All the wealth that God took away from our father now belongs to us and our children.
So do as God has instructed you" (vv. 14-16).
Looking at how Leah and Rachel, Laban's daughters, told their husband Jacob,
"He has treated us like foreigners, selling us, and he has spent all the money he received for us" (v. 15),
it seems that the relationship between the father and his daughters was not very good.
Feeling like they were treated as foreigners by their father and also thinking,
"He has spent all our money," Leah and Rachel might have felt even more distressed
upon hearing from their husband Jacob that their father Laban had deceived him
and changed his wages ten times.
Their feelings could have been a mixture of betrayal, frustration,
and perhaps a sense of being used and manipulated.

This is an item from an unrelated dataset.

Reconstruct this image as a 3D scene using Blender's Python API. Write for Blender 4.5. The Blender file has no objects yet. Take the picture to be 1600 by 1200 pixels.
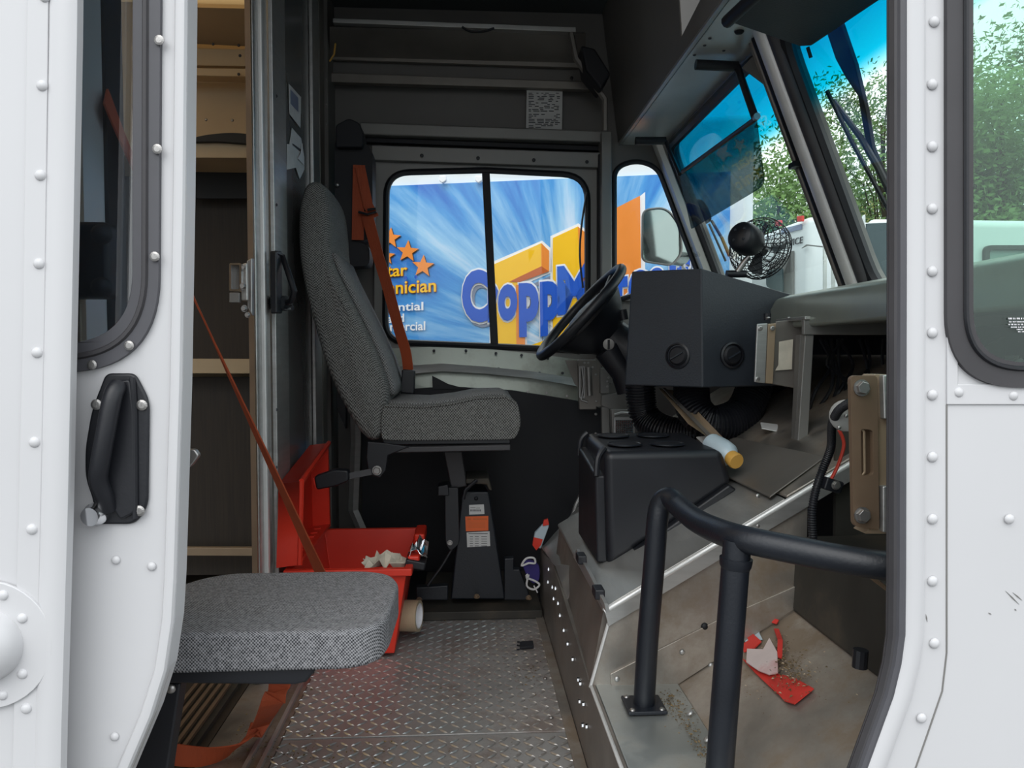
import bpy, bmesh, math, random
from mathutils import Vector, Matrix, Quaternion
from mathutils.geometry import tessellate_polygon
random.seed(7)
S = bpy.context.scene
COL = S.collection
# ------------------------------------------------------------------ camera, sky, exposure
CAM = Vector((0, 0, 0.75))                 # cab floor is z = 0
F = 1200.0
yaw, pitch = math.atan(70/1200), math.atan(48/1200)
cd = bpy.data.cameras.new('camera'); cam = bpy.data.objects.new('camera', cd); COL.objects.link(cam)
cd.sensor_width = 36; cd.lens = F/1600*36; cd.clip_start = 0.02; cd.clip_end = 300
cam.location = CAM; cam.rotation_euler = (math.pi/2 - pitch, 0, -yaw)
S.camera = cam
RM = cam.rotation_euler.to_matrix()
w = bpy.data.worlds.new('overcast'); S.world = w; w.use_nodes = True
nt = w.node_tree; nt.nodes.clear()
wo = nt.nodes.new('ShaderNodeOutputWorld'); bg = nt.nodes.new('ShaderNodeBackground')
tc = nt.nodes.new('ShaderNodeTexCoord'); sep = nt.nodes.new('ShaderNodeSeparateXYZ')
cr = nt.nodes.new('ShaderNodeValToRGB')
cr.color_ramp.elements[0].position = 0.45; cr.color_ramp.elements[0].color = (.62, .66, .68, 1)
cr.color_ramp.elements[1].position = 0.62; cr.color_ramp.elements[1].color = (.93, .97, 1, 1)
ma = nt.nodes.new('ShaderNodeMath'); ma.operation = 'MULTIPLY_ADD'; ma.inputs[1].default_value = .5; ma.inputs[2].default_value = .5
nt.links.new(tc.outputs['Generated'], sep.inputs[0]); nt.links.new(sep.outputs[2], ma.inputs[0])
nt.links.new(ma.outputs[0], cr.inputs[0]); nt.links.new(cr.outputs[0], bg.inputs[0])
bg.inputs[1].default_value = 1.35
nt.links.new(bg.outputs[0], wo.inputs[0])
sd = bpy.data.lights.new('sun', 'SUN'); sd.energy = 0.9; sd.angle = 0.9; sd.color = (1, .98, .95)
so = bpy.data.objects.new('sun', sd); COL.objects.link(so); so.rotation_euler = (math.radians(42), 0, math.radians(-18))
S.view_settings.view_transform = 'Standard'; S.view_settings.look = 'None'
S.view_settings.exposure = 0.42; S.view_settings.gamma = 1.0; S.view_settings.use_curve_mapping = False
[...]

In the end, they said to Jacob, "Do as God has instructed you."
So, Jacob prepared to return to his father Isaac in the land of Canaan,
taking his wives, children, and all the possessions and livestock
he had acquired in Mesopotamia (vv. 16-17).
When considering how God sovereignly used even bad relationships
between Laban, Jacob, and Laban's daughters Leah and Rachel
to eventually lead Jacob back to the land of Canaan from Mesopotamia,
it reminds us that even our bad human relationships
can be used by God to fulfill His will and plans.